### Short task
Gather each line of the entries below that includes "script".

++++ Provided data

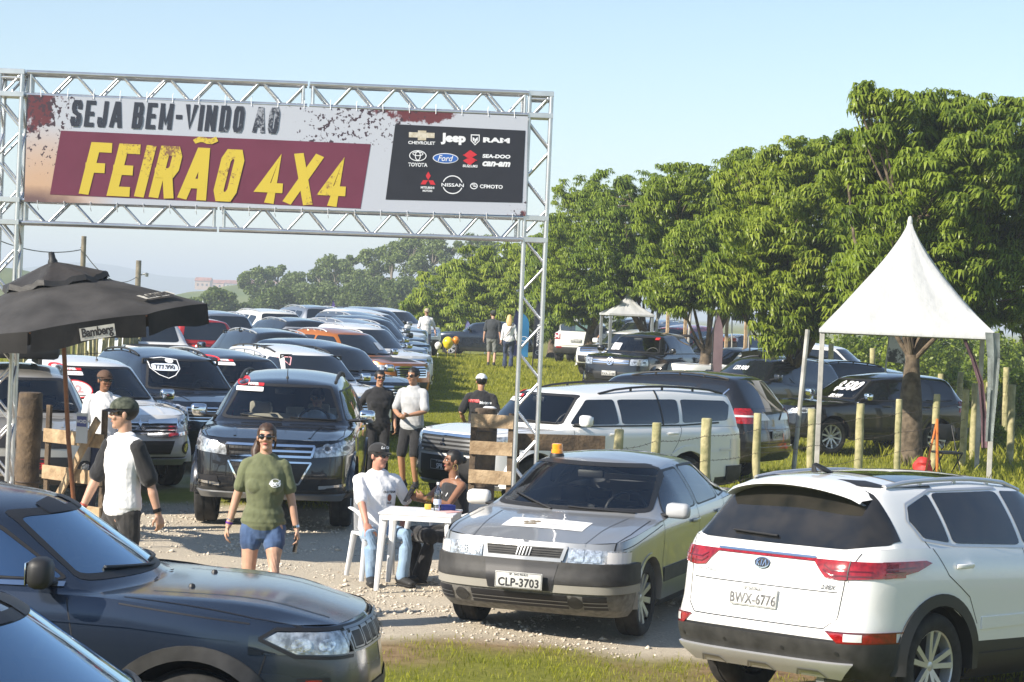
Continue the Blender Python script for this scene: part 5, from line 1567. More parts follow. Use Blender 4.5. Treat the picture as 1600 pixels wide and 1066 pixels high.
		if 'plate' in re_:
			z = re_['plate'][1]; hit = BVHTree.FromBMesh(car.bm0).ray_cast(Vector((-9, re_.get('py', 0), z)), Vector((1, 0, 0)))[0]
			plate_objs(root, (hit.x if hit else xr) - .02, re_.get('py', 0), z, -1, re_['plate'][0])
		bandp(car, root, 'rear_bumper', slab(z0 + .10, z0 + .30, None, xr + .5), re_.get('bm', M['trim']), .03, .05)
		if not far and kind == 'suv':
			lines(car, root, 'tailgate_gap', [[(-W2 * .74, zbr), (-W2 * .70, z0 + .36), (W2 * .70, z0 + .36), (W2 * .74, zbr)]], 'r', M['ink'], .010, .002)
	if kind == 'pickup':
		panel(car, root, 'bed_cover', [(xcab - .16, -W2 * .82), (xr + .12, -W2 * .82), (xr + .12, W2 * .82), (xcab - .16, W2 * .82)], 't', o.get('bedm', M['black']), .006)
		if o.get('bar'):
			bm = bmesh.new(); x_ = xcab - .22
			pts = [(x_ - .75, W2 * .72, zc + .02), (x_ - .1, W2 * .72, zc + .42), (x_, W2 * .60, zc + .52), (x_, -W2 * .60, zc + .52), (x_ - .1, -W2 * .72, zc + .42), (x_ - .75, -W2 * .72, zc + .02)]
			add_tube(bm, pts, .038, 10); fix_normals(bm); bm_obj('sports_bar', bm, o['bar'], root, ang=60)
	if o.get('rails'):
		rails(car, root, o['rails'], xw - .45, xrr + .15 if kind == 'suv' else xcab + .35, W2 * (yw - .03), o.get('railh', .032), .02)
	if o.get('bars'): crossbars(car, root, o['bars'], W2 * (yw + .02))
	if o.get('aerial'): antenna(car, root, *o['aerial'])
	mm = o.get('mirror', P)
	for k in ((1, -1) if not o.get('folded') else (-1,)): mirror_obj(root, xc - .42, k * (W2 * .93), zc + .10, k, mm, .20, .155, .125)
	finish(car, root, P, sp, lower=o.get('lower', M['trim']))
	root['_k'] = 1; del root['_k']
	return root, car
def sticker(car, root, o, name, bm, mat_, off):
	return sticker_on(car, root, name, bm, 'f', o, (0, 1, 0), (0, 0, 1), mat_, off)
def dealer_sticker(car, root, y, z, num='28', w=.42, white=True):
	"""red disc with a number, a red band and a white strip at the top of a windscreen; y = its centre (car left is +)"""
	T = lambda bm, dy, dz: xf(bm, Matrix.Translation((dy, dz, 0)))
	a = sticker(car, root, (0, y, z), 'windscreen_sticker', T(ell_bm(w * .42, w * .24, 20), -w * .26, w * .13), M['red'], .012)
	sticker(car, a, (0, y, z), 'lettering', T(text_bm(num, w * .12, .0006), -w * .26, w * .13), mat('sticker_dark_red', (.12, .01, .012), .5), .014)
	sticker(car, a, (0, y, z), 'sticker_band', T(rect_bm(w * .42, w * .08), w * .22, w * .06), M['red'], .012)
	sticker(car, a, (0, y, z), 'lettering', T(text_bm('HYPER', w * .10, .002, 1.1), .10 * w, w * .06), M['sticker'], .014)
	sticker(car, a, (0, y, z), 'sticker_strip', T(rect_bm(w * .86, w * .13, .1), 0, -w * .08), M['sticker'], .012)
	sticker(car, a, (0, y, z), 'lettering', T(text_bm('TRAIL 4X4', w * .10, .001, 1.2), 0, -w * .08), mat('print_grey', (.45, .45, .46), .6), .014)
def diamonds(bm, r_):
	for k in range(3):
		a = PI / 2 + k * 2 * PI / 3
		d = Vector((math.cos(a), math.sin(a), 0)); n = Vector((-d.y, d.x, 0))
		add_poly(bm, [Vector((0, 0, 0)) + d * r_ * .02, d * r_ * .5 - n * r_ * .29, d * r_, d * r_ * .5 + n * r_ * .29])
	return bm
CH, AL = M['chrome'], M['alloy']
P_BLACK = paint('paint_black_blue', (0.012, 0.014, 0.019), .3, .22, .05)
def trailblazer():
	W2 = .951
	def badge(car, root):
		pass
	fr = dict(head=[(.50, .86), (.97, .90), (.97, 1.06), (.80, 1.045), (.50, .965)], wrap=.62,
              grilles=[([(-.47, .865), (.47, .865), (.50, .985), (-.50, .985)], dict(bars=1, frame=.026, barw=.022, framem=CH, barm=CH, vert=22, off=.01)),
                       ([(-.34, .56), (.34, .56), (.47, .80), (-.47, .80)], dict(bars=3, frame=.020, barw=.012, barm=M['trim'], framem=CH, vert=14, off=.008))],
              dark=[[(.56, .50), (.80, .52), (.82, .62), (.60, .62)], [(-.56, .50), (-.80, .52), (-.82, .62), (-.60, .62)]],
              lines=[('fog_trim', [[(.56, .53), (.84, .55)], [(-.56, .53), (-.84, .55)]], CH, .030)], skid=(.34, .44, M['steel']))
	root, car = vehicle('black_seven_seater', 'black seven seat off-roader with chrome framed grille and a driver, driving out under the arch', P_BLACK, dims=(4.878, 1.902, 2.845, .95, .385, 1.80),
		zc=1.17, hf=1.03, z0=.34, rake=1.30, see=('ws', 'side'), clear=('ws', 'side'), seatm=mat('seat_beige', (.38, .35, .29), .9), front=fr, mirror=CH, rails=M['trim'], railh=.035, aerial=(.20, 0, .30, .1), lip=.05, rim=RIM6, handlem=CH, winm=CH)
	dealer_sticker(car, root, -.43, 1.58, '28', .40)
	return root
def badge_diamonds(y=0, z=.95, r_=.085, x=0):
	def f(car, root):
		sticker(car, root, (0, y, z), 'badge', diamonds(bmesh.new(), r_), CH, .034)
	return f
P_PEARL = paint('paint_pearl_white', (0.76, 0.76, 0.74), 0, .25, .10)
def l200():
	fr = dict(head=[(.54, .84), (.92, .88), (.92, 1.03), (.54, .93)], wrap=.55,
              grilles=[([(-.52, .78), (.52, .78), (.56, .92), (-.56, .92)], dict(bars=2, frame=.018, barw=.022, off=.01)),
                       ([(-.46, .50), (.46, .50), (.52, .68), (-.52, .68)], dict(bars=3, frame=0, barm=M['trim'], off=.008))],
              lines=[('grille_wing', [[(.10, .77), (.40, .74), (.74, .79)], [(-.10, .77), (-.40, .74), (-.74, .79)], [(.12, .93), (.56, .955)], [(-.12, .93), (-.56, .955)]], CH, .05)],
              fog=(.74, .58, .06), badge=badge_diamonds(z=.865, r_=.095), skid=(.34, .44, AL))
	root, car = vehicle('white_pickup', 'white double cab pickup with round fog lamps behind the man in the white polo', P_PEARL, 'pickup', dims=(5.28, 1.815, 3.0, .86, .375, 1.78), cat='pickup truck',
		zc=1.13, hf=1.0, z0=.32, see=('ws',), front=fr, mirror=CH, aerial=(.20, .1, .3, .4), lip=.055, rim=RIM6, handlem=CH)
	dealer_sticker(car, root, -.42, 1.53, '26', .40)
	a = sticker(car, root, (0, -.40, 1.29), 'windscreen_sticker', ell_bm(.40, .24, 24), mat('sticker_pale', (.75, .70, .69), .4), .012)
	sticker(car, a, (0, -.40, 1.29), 'sticker_ring', ell_bm(.40, .24, 24, .015), M['red'], .014)
	sticker(car, a, (0, -.40, 1.29), 'lettering', text_bm('12', .13, .004, 1.2), mat('print_red_pale', (.55, .30, .30), .5), .014)
	return root
P_NAVY = paint('paint_navy', (0.018, 0.026, 0.042), .55, .24, .06)
def navy_suv():
	fr = dict(head=[(.50, .90), (.92, .94), (.92, 1.10), (.50, 1.0)], wrap=.5, grilles=[([(-.48, .80), (.48, .80), (.50, .99), (-.50, .99)], dict(bars=3, frame=.02))], fog=(.70, .58, .06))
	root, car = vehicle('navy_offroader', 'dark navy off-roader with a white shield and number on its windscreen', P_NAVY, dims=(4.69, 1.815, 2.80, .85, .38, 1.84),
		zc=1.17, hf=1.06, z0=.34, rake=1.15, see=('ws',), front=fr, mirror=CH, rails=M['black'], bars=[.35], lip=.06)
	sh = [(-.22, .12), (.0, .15), (.22, .12), (.22, -.02), (.12, -.12), (0, -.17), (-.12, -.12), (-.22, -.02)]
	bm = bmesh.new(); o = [bm.verts.new((p[0], p[1], 0)) for p in sh]; i_ = [bm.verts.new((p[0] * .94, p[1] * .94, 0)) for p in sh]
	for k in range(8): bm.faces.new((o[k], o[(k + 1) % 8], i_[(k + 1) % 8], i_[k]))
	a = sticker(car, root, (0, -.33, 1.53), 'windscreen_sticker', bm, M['sticker'], .012)
	sticker(car, a, (0, -.33, 1.53), 'sticker_strip', rect_bm(.38, .11, .3), mat('sticker_bluegrey', (.62, .68, .78), .4), .012)
	sticker(car, a, (0, -.33, 1.53), 'lettering', text_bm('777.990', .085, .003, 1.05), M['ink'], .015)
	sticker(car, a, (0, -.33, 1.53), 'sticker_disc', xf(ell_bm(.12, .07), Matrix.Translation((.09, .10, 0))), M['sticker'], .012)
	return root
P_GRAPH = paint('paint_graphite', (0.030, 0.034, 0.042), .6, .25, .06)
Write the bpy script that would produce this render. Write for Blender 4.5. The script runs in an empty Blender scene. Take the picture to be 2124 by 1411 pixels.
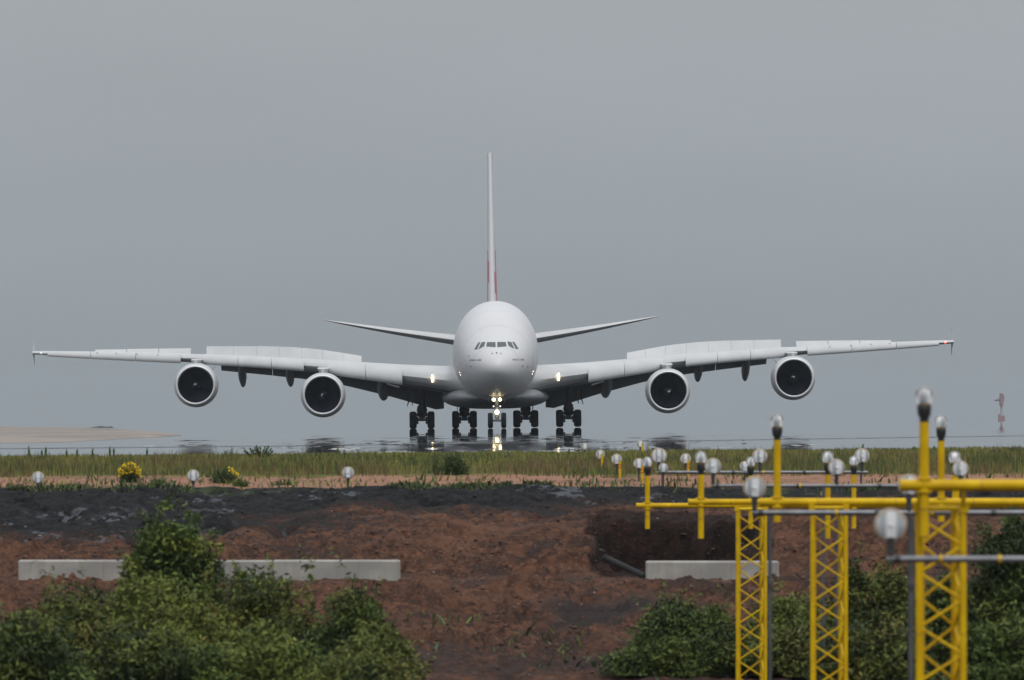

++++++++

### Solution
Continue the Blender Python script for this scene: part 5, from line 1567. More parts follow. Use Blender 4.5. Treat the picture as 1600 pixels wide and 1066 pixels high.
Write the bpy script that would produce this render. Write for Blender 4.5. The script runs in an empty Blender scene. Take the picture to be 2124 by 1411 pixels.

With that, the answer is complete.